What I had done once before was to literally replace the primary HD with the second HD in the primary HD receptacle, upload and install from the CD and then move it back to the ultrabay slot and put the primary HD back into it's proper slot. It worked but was a pain so I'm looking for alternatives.

Thanks in advance.
hi...fredfelter, im a bit of a noob but have you tried using a virtual cdrom drive like qemulator and running ubuntu iso in that

neu2buntu
November 2nd, 2008, 10:38 PM
I have a Thinkpad T22 in which I have installed a second HD in place of the DVD drive. I would like to run Ubuntu from that drive by starting it from the BIOS boot menu. My problem is that the laptop doesn't support USB booting, so with the hard drive replacing the optical drive I have limited installation possibilities. Could I just purchase an external USB CD drive and copy the Ubuntu files from the installation CD to the second drive and then open/install from there or would I still have a problem with the "no USB boot" deficiency of the laptop?

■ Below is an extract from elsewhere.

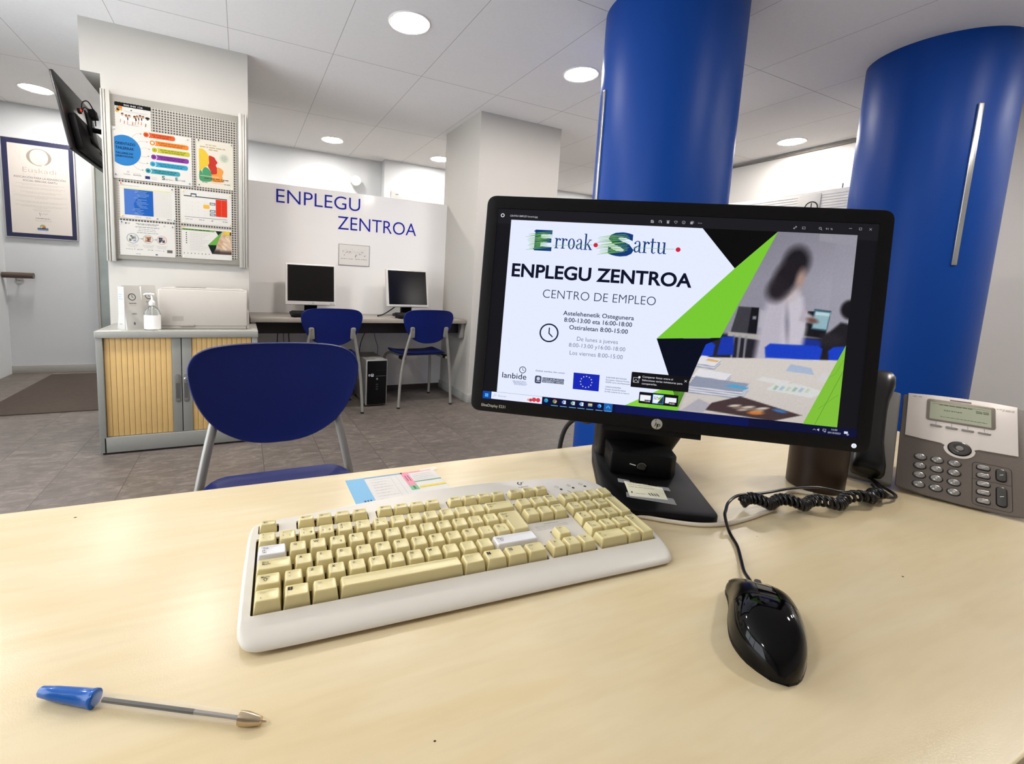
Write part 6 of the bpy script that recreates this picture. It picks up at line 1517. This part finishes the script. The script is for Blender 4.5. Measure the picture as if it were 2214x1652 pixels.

What I had done once before was to literally replace the primary HD with the second HD in the primary HD receptacle, upload and install from the CD and then move it back to the ultrabay slot and put the primary HD back into it's proper slot. It worked but was a pain so I'm looking for alternatives.

Thanks in advance.
hi...fredfelter, im a bit of a noob but have you tried using a virtual cdrom drive like qemulator and running ubuntu iso in that

fredfelter
November 3rd, 2008, 06:47 PM
Unetbootin works with an installed OS. It's all with the Internet.

Pumalite: You finally convinced me to take a look at Unetbootin and it did appear to be a solution. However after apparently successfully installing the deb/ubuntu package on my present Linux drive (the one I want to replace with a fresh Ubuntu) > rebooted > chose Unetbootin from the Grub options > "Error 15 File not found". I ran into some mention of the need to create a new partition to install Unetbootin into but the official web site mentions nothing of the like and I'm not sure I'd know how to do that anyway.

caljohnsmith
November 3rd, 2008, 07:27 PM
I think the bottom line is, what drives does your computer support booting from? Only your internal drive? If that is true, then to boot Ubuntu from any other drive you would need to put all of Ubuntu's boot files on your internal drive. All you need is a ~200 MB partition for Ubuntu's /boot directory on a drive that will boot, and then the main Ubuntu install can be on any other drive you want. Would this maybe work for you?

fredfelter
November 4th, 2008, 02:46 AM
I think the bottom line is, what drives does your computer support booting from? Only your internal drive? If that is true, then to boot Ubuntu from any other drive you would need to put all of Ubuntu's boot files on your internal drive. All you need is a ~200 MB partition for Ubuntu's /boot directory on a drive that will boot, and then the main Ubuntu install can be on any other drive you want. Would this maybe work for you?

I can boot from either HD once the boot data is written to the disk - the problem is getting it there.
I'm trying to install the new Ubuntu package on that second drive without having the use of an optical drive nor the ability to boot from a USB device and I really want each HD to boot independently (no data from the other system on either disk). I have sacrificed having a CD drive by replacing it with the second HD (ultrabay).
What I initially did to install the present Linux version on that drive was to take out the primary HD and temporarily replace it with this drive, installing using the then available CD drive. I then moved the HDs to their desired locations (removing the CD drive), and it booted nicely from the BIOS menu; just what I wanted. The downside of that method is that it is not good for HDs to be connecting and disconnecting them like that, not to mention the time that it takes so I was hoping there would be an alternative way, easy enough for me to use.